The Invisible Backbone of the Market

Long before “entrepreneurship” entered academic vocabulary, Burmese women were already practicing it daily. In pre-modern Myanmar, the “zei the” or စျေးသည်” stood at the center of the informal economy, quietly sustaining households and circulating capital. Women dominated local markets, selling rice, vegetables, fish, textiles, and daily necessities. Markets were not side jobs but for some, primary income sources. Their labour was not ceremonial nor symbolic but, it was economic power exercised through trade, negotiation, and financial decision making. All without fancy finance degrees. 

Traditionally, Burmese women controlled the household money, deciding spending, savings, loans, and investments, while men often earned wages. Traditional Burmese society afforded women a degree of financial autonomy uncommon in many neighbouring cultures. As one colonial era observation noted, Burmese women “commonly manage the family purse and conduct trade in their own name”. Earnings from the marketplace were reinvested into family welfare, education, land, and livestock. Creating an early form of household capital allocation.

Markets functioned as decentralized financial systems. Without formal banks, the “zei the” relied on rotating credit, trust based lending, loans and price arbitrage. A woman buying rice cheaply after harvest and selling it months later at higher prices practiced temporal arbitrage, even if she never named it so. Risk management can be seen in diversification of some shops, selling multiple goods, maintaining customers, and spreading labour among family members. It’s not rare to see most zei the with their kids as helpers. These practices mirror modern microfinance principles, yet they emerged organically, rooted in necessity rather than theory. 

Crucially, economic participation also translated into social influence. Market women negotiated with suppliers, customers, and market officials, cultivating soft power through reputation and reliability. Their authority extended into the household, where financial literacy translated into decision making power. This challenges the assumption that pre modern Burmese women were confined to domestic spheres. Instead, the domestic and the economic were deeply intertwined.
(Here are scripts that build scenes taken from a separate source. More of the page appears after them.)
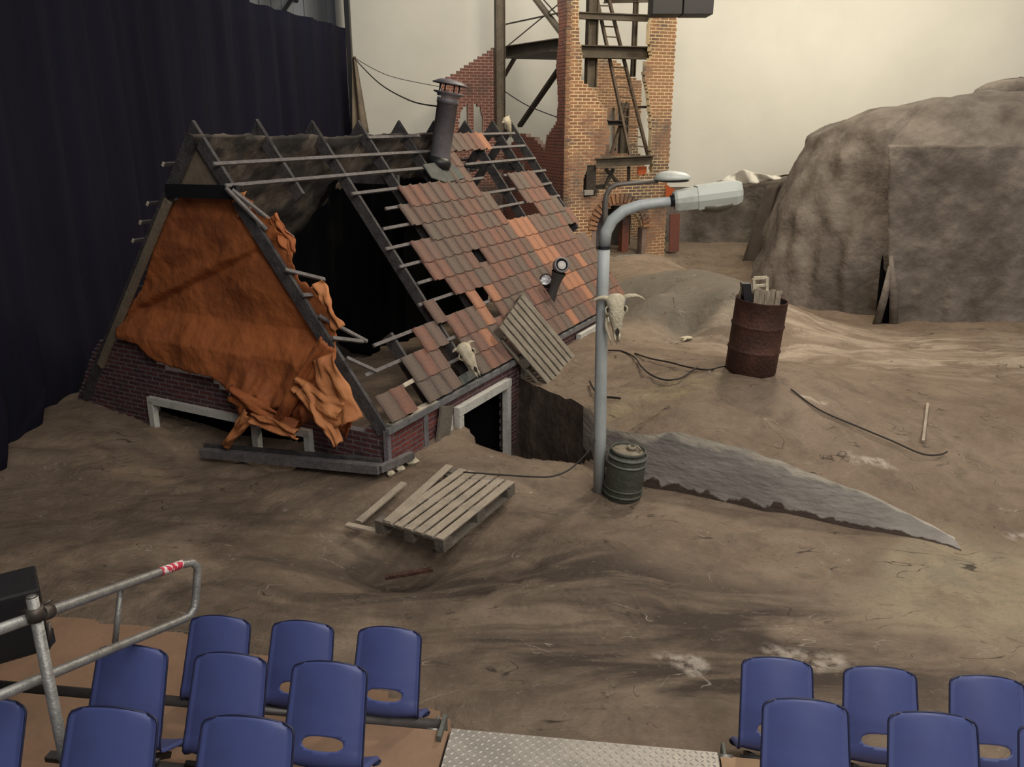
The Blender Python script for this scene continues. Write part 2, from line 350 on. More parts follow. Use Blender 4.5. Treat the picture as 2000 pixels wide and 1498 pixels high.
def GP(px, py, s=0): q = onpl(px, py, R0+r_*s, r_)-R0; return float(q@g_), float(q[2]+HE)   # gable plane (u, z)
def WP(px, py): q = onpl(px, py, R0, g_)-R0; return float(q@r_), float(q[2]+HE)

# ---------------------------------------------------------------- ground
FX = [-14, .06, .45, .79, 1.10, 1.47, 2.0, 2.68, 3.58, 4.34, 4.82, 9, 16]
FY = [11.2, 11.2, 10.55, 9.9, 9.05, 8.55, 8.2, 7.80, 7.41, 7.09, 6.9, 5.4, 3.2]
def yf(x): return np.interp(x, FX, FY)
front = [(770, 910, .2), (660, 915, .12), (560, 905, .05), (440, 895, -.03), (380, 858, .02), (300, 832, .11), (200, 790, .22), (150, 790, .25), (60, 900, .1),
 (0, 970, 0), (-120, 1000, 0), (-200, 900, .1), (250, 900, .03), (400, 1000, .0), (600, 1000, .05), (790, 920, .2), (850, 850, .28), (897, 820, .29),
 (860, 960, .12), (940, 905, .14), (700, 1080, -.05), (880, 1090, -.1), (960, 1010, .03), (1050, 1000, .06), (1100, 1060, .1), (1000, 1200, .12), (1200, 1150, .16),
 (1400, 1100, .06), (1500, 1200, .02), (1300, 1350, -.06), (1000, 1350, -.02), (1000, 1420, -.03), (700, 1200, .0), (560, 1060, -.03), (500, 1150, .12), (300, 1080, .06), (330, 1235, 0), (600, 1310, .0),
 (850, 1400, .0), (100, 1150, .03), (1700, 1100, .02), (1900, 1200, .05), (1950, 1380, .04), (1600, 1350, .02), (1170, 960, 0.02), (1215, 985, .02), (1400, 985, 0), (1600, 1025, 0), (1450, 1480, .02),
 (1800, 1055, 0), (1990, 1090, 0), (2200, 1200, 0), (0, 1190, .0), (0, 1350, -.06), (400, 1400, -.1), (600, 1480, -.1), (-300, 1200, 0)]
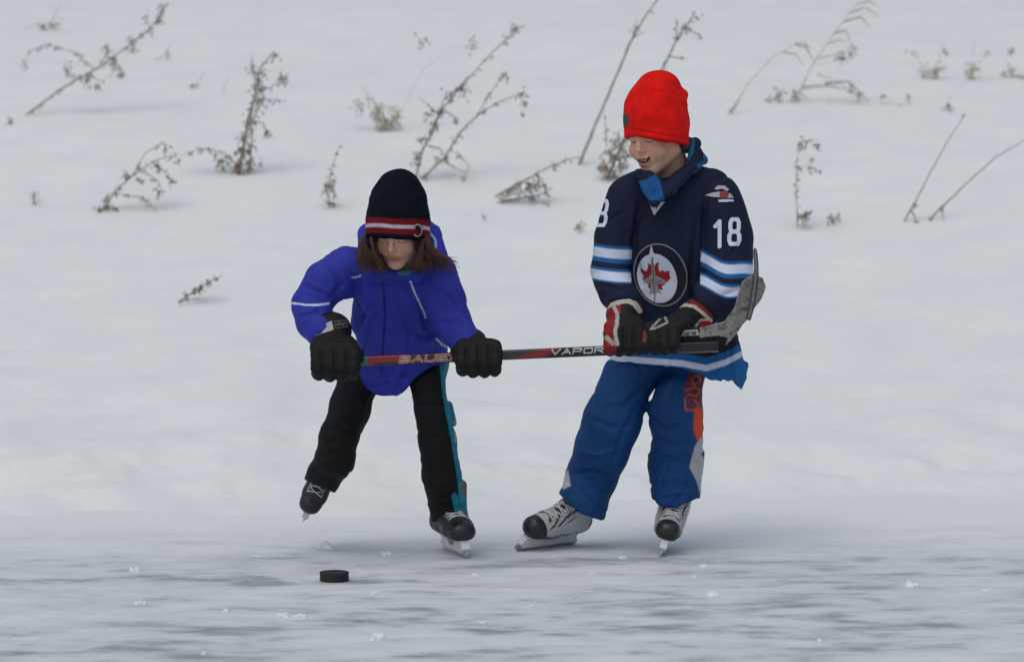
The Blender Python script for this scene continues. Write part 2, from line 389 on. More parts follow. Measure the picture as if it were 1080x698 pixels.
# ================================================================== PEOPLE
def headframe(yaw, pitch, roll=0):
    # local: x = wearer's left, -y = face direction, z = up
    R = Matrix.Rotation(yaw, 3, 'Z') @ Matrix.Rotation(roll, 3, 'Y') @ Matrix.Rotation(pitch, 3, 'X'); return np.array(R)
def add_head(v, c, R, s=1.0, smile=False):
    def T(p): return c + R @ (np.array(p, float) * s)
    E = lambda p, r, k=.01, op='add': v.ell(T(p), [q * s for q in r], R, k * s, op)
    K = lambda a, b, ra, rb, k=.008, op='add': v.cone(T(a), T(b), ra * s, rb * s, k * s, 1, op)
    E((0, .012, .022), (.072, .088, .074)); E((0, -.020, -.035), (.056, .062, .066), .02)
    for sx in (-1, 1):
        K((sx * .046, .005, -.055), (sx * .012, -.058, -.088), .020, .016, .02)
        E((sx * .034, -.056, -.036), (.025, .019, .023), .018)
        E((sx * .073, .012, -.012), (.010, .018, .028), .006)
    K((-.03, -.066, .022), (.03, -.066, .022), .013, .013, .015)
    E((0, -.068, -.092), (.018, .014, .014), .015)
    for sx in (-1, 1):
        E((sx * .029, -.088, .000), (.018, .012, .010), .012, 'sub'); E((sx * .029, -.064, .001), (.015, .0135, .0125), .004)
    K((0, -.076, .010), (0, -.092, -.022), .006, .009, .01); 
    for sx in (-1, 1): E((sx * .009, -.083, -.027), (.006, .007, .005), .004)
    E((0, -.072, -.057), (.026, .014, .018), .012)
    if smile:
        K((-.018, -.085, -.050), (.018, -.085, -.050), .0035, .0035, .005); K((-.013, -.083, -.068), (.013, -.083, -.068), .0045, .0045, .005)
        for a, b in (((-.022, -.084, -.054), (-.011, -.088, -.0585)), ((-.011, -.088, -.0585), (.011, -.088, -.0585)), ((.011, -.088, -.0585), (.022, -.084, -.054))):
            K(a, b, .0045, .0058, .002, 'sub')
    else:
        K((-.017, -.083, -.054), (.017, -.083, -.054), .0032, .0032, .004); K((-.014, -.083, -.062), (.014, -.083, -.062), .004, .004, .004)
    return T
SKIN = np.array((.60, .36, .27))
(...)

Economics Without Recognition

Despite their importance, the “zei the” rarely appear in formal economic histories. This omission reflects a broader bias that economies are remembered through institutions, not individuals. Especially not women operating outside official structures. Yet informal economies often account for the majority of economic activity in agrarian societies. The “zei the” acted as shock absorbers during crop failures, political instability, and seasonal shortages. 

From a macroeconomic perspective, their role supported price stability and resource distribution. Markets connected rural producers to urban consumers, reducing waste and smoothing supply. When women managed income, spending tended to prioritize long-term welfare, a pattern still supported by development economics today. 

The legacy of the “zei the” complicates modern narratives that frame women’s economic empowerment as a recent achievement. Burmese women did not wait for policy reforms or NGOs to enter markets, they built great economic systems long before formal recognition followed. What changed over time was not their participation, but society’s willingness to name it as economic power. 

Understanding these women as pillars of the market economy reframes Myanmar’s past. It reveals an economy upheld not only by rulers and trade routes, but by women counting coins, extending credit, and loans. Their everyday survival is something modern economics learn. 


Patricia
Mandalay, Myanmar

Citations and references

• M. Satish Kumar, “The Census and Women’s Work in Rangoon”, 1872–1931, Journal of Historical Geography 32, no. 2

• Daw Mya Sein. “Women in Burma”, The Atlantic, Atlantic Magazine, February 1958 

• Samantha Michaels, “The Ladies,” The Irrawaddy Magazine, January 13, 2014.